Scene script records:
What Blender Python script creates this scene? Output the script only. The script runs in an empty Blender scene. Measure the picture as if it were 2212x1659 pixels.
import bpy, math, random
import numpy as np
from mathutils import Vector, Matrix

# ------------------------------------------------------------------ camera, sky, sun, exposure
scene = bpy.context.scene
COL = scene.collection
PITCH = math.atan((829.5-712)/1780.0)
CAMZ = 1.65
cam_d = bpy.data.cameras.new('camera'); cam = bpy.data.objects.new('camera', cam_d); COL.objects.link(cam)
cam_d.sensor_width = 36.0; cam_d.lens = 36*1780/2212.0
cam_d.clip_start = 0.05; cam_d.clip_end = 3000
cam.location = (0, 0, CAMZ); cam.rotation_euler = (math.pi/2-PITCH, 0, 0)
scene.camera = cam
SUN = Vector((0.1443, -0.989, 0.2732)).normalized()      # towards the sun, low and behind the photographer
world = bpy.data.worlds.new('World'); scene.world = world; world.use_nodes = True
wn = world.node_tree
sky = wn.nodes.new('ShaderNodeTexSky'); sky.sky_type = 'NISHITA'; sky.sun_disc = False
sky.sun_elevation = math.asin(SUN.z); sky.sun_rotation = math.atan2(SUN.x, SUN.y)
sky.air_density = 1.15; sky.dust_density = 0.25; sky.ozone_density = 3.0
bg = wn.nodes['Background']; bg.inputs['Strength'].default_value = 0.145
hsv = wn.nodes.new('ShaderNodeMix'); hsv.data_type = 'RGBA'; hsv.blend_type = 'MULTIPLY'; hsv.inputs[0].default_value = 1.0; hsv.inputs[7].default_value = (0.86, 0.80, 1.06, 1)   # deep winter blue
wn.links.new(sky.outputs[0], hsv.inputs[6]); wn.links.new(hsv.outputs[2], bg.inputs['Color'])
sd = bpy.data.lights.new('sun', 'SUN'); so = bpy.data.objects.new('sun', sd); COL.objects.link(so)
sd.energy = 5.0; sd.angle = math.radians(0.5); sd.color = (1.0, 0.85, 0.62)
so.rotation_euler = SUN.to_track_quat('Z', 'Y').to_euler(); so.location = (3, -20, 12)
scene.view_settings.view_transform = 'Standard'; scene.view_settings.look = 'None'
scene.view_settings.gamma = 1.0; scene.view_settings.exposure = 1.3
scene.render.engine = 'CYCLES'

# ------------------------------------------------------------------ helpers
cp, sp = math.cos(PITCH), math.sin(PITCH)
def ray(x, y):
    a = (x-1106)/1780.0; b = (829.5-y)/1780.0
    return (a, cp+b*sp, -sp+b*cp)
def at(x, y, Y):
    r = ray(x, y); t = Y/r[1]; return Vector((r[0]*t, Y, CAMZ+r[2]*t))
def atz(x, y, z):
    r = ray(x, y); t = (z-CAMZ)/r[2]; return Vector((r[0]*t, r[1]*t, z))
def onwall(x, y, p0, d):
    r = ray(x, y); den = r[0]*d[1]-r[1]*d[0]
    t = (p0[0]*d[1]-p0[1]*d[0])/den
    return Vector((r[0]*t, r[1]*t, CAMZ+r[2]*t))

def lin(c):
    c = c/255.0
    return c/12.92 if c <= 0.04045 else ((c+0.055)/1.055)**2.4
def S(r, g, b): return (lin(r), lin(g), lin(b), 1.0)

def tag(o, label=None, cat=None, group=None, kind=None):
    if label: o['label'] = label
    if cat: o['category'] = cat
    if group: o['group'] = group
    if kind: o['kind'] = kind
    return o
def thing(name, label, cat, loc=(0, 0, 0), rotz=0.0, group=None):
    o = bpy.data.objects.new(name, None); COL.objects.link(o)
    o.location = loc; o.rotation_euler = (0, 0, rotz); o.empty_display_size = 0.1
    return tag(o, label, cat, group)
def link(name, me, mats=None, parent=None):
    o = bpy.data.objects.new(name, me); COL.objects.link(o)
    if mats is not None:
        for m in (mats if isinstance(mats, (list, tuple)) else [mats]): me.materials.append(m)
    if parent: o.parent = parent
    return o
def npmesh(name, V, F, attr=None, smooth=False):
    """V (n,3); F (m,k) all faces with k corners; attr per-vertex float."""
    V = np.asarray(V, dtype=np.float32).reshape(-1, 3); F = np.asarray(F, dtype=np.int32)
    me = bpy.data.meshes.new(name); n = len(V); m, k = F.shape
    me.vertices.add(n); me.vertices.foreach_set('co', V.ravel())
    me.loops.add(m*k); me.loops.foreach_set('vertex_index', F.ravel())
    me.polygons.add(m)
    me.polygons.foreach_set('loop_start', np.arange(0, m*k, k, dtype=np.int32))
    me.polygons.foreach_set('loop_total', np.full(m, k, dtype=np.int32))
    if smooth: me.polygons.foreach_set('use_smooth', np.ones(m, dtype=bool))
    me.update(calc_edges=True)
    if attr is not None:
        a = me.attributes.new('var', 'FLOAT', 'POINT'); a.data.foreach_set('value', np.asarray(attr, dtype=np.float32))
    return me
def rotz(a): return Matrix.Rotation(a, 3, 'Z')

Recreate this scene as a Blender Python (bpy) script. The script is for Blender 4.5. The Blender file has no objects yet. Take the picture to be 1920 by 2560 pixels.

Required task: Write the material out again in its entirety, exactly as shown.

Response to this task:
What Blender Python script creates this scene? Output the script only. The script runs in an empty Blender scene. Measure the picture as if it were 2212x1659 pixels.
import bpy, math, random
import numpy as np
from mathutils import Vector, Matrix

# ------------------------------------------------------------------ camera, sky, sun, exposure
scene = bpy.context.scene
COL = scene.collection
PITCH = math.atan((829.5-712)/1780.0)
CAMZ = 1.65
cam_d = bpy.data.cameras.new('camera'); cam = bpy.data.objects.new('camera', cam_d); COL.objects.link(cam)
cam_d.sensor_width = 36.0; cam_d.lens = 36*1780/2212.0
cam_d.clip_start = 0.05; cam_d.clip_end = 3000
cam.location = (0, 0, CAMZ); cam.rotation_euler = (math.pi/2-PITCH, 0, 0)
scene.camera = cam
SUN = Vector((0.1443, -0.989, 0.2732)).normalized()      # towards the sun, low and behind the photographer
world = bpy.data.worlds.new('World'); scene.world = world; world.use_nodes = True
wn = world.node_tree
sky = wn.nodes.new('ShaderNodeTexSky'); sky.sky_type = 'NISHITA'; sky.sun_disc = False
sky.sun_elevation = math.asin(SUN.z); sky.sun_rotation = math.atan2(SUN.x, SUN.y)
sky.air_density = 1.15; sky.dust_density = 0.25; sky.ozone_density = 3.0
bg = wn.nodes['Background']; bg.inputs['Strength'].default_value = 0.145
hsv = wn.nodes.new('ShaderNodeMix'); hsv.data_type = 'RGBA'; hsv.blend_type = 'MULTIPLY'; hsv.inputs[0].default_value = 1.0; hsv.inputs[7].default_value = (0.86, 0.80, 1.06, 1)   # deep winter blue
wn.links.new(sky.outputs[0], hsv.inputs[6]); wn.links.new(hsv.outputs[2], bg.inputs['Color'])
sd = bpy.data.lights.new('sun', 'SUN'); so = bpy.data.objects.new('sun', sd); COL.objects.link(so)
sd.energy = 5.0; sd.angle = math.radians(0.5); sd.color = (1.0, 0.85, 0.62)
so.rotation_euler = SUN.to_track_quat('Z', 'Y').to_euler(); so.location = (3, -20, 12)
scene.view_settings.view_transform = 'Standard'; scene.view_settings.look = 'None'
scene.view_settings.gamma = 1.0; scene.view_settings.exposure = 1.3
scene.render.engine = 'CYCLES'

# ------------------------------------------------------------------ helpers
cp, sp = math.cos(PITCH), math.sin(PITCH)
def ray(x, y):
    a = (x-1106)/1780.0; b = (829.5-y)/1780.0
    return (a, cp+b*sp, -sp+b*cp)
def at(x, y, Y):
    r = ray(x, y); t = Y/r[1]; return Vector((r[0]*t, Y, CAMZ+r[2]*t))
def atz(x, y, z):
    r = ray(x, y); t = (z-CAMZ)/r[2]; return Vector((r[0]*t, r[1]*t, z))
def onwall(x, y, p0, d):
    r = ray(x, y); den = r[0]*d[1]-r[1]*d[0]
    t = (p0[0]*d[1]-p0[1]*d[0])/den
    return Vector((r[0]*t, r[1]*t, CAMZ+r[2]*t))

def lin(c):
    c = c/255.0
    return c/12.92 if c <= 0.04045 else ((c+0.055)/1.055)**2.4
def S(r, g, b): return (lin(r), lin(g), lin(b), 1.0)

def tag(o, label=None, cat=None, group=None, kind=None):
    if label: o['label'] = label
    if cat: o['category'] = cat
    if group: o['group'] = group
    if kind: o['kind'] = kind
    return o
def thing(name, label, cat, loc=(0, 0, 0), rotz=0.0, group=None):
    o = bpy.data.objects.new(name, None); COL.objects.link(o)
    o.location = loc; o.rotation_euler = (0, 0, rotz); o.empty_display_size = 0.1
    return tag(o, label, cat, group)
def link(name, me, mats=None, parent=None):
    o = bpy.data.objects.new(name, me); COL.objects.link(o)
    if mats is not None:
        for m in (mats if isinstance(mats, (list, tuple)) else [mats]): me.materials.append(m)
    if parent: o.parent = parent
    return o
def npmesh(name, V, F, attr=None, smooth=False):
    """V (n,3); F (m,k) all faces with k corners; attr per-vertex float."""
    V = np.asarray(V, dtype=np.float32).reshape(-1, 3); F = np.asarray(F, dtype=np.int32)
    me = bpy.data.meshes.new(name); n = len(V); m, k = F.shape
    me.vertices.add(n); me.vertices.foreach_set('co', V.ravel())
    me.loops.add(m*k); me.loops.foreach_set('vertex_index', F.ravel())
    me.polygons.add(m)
    me.polygons.foreach_set('loop_start', np.arange(0, m*k, k, dtype=np.int32))
    me.polygons.foreach_set('loop_total', np.full(m, k, dtype=np.int32))
    if smooth: me.polygons.foreach_set('use_smooth', np.ones(m, dtype=bool))
    me.update(calc_edges=True)
    if attr is not None:
        a = me.attributes.new('var', 'FLOAT', 'POINT'); a.data.foreach_set('value', np.asarray(attr, dtype=np.float32))
    return me
def rotz(a): return Matrix.Rotation(a, 3, 'Z')

Recreate this scene as a Blender Python (bpy) script. The script is for Blender 4.5. The Blender file has no objects yet. Take the picture to be 1920 by 2560 pixels.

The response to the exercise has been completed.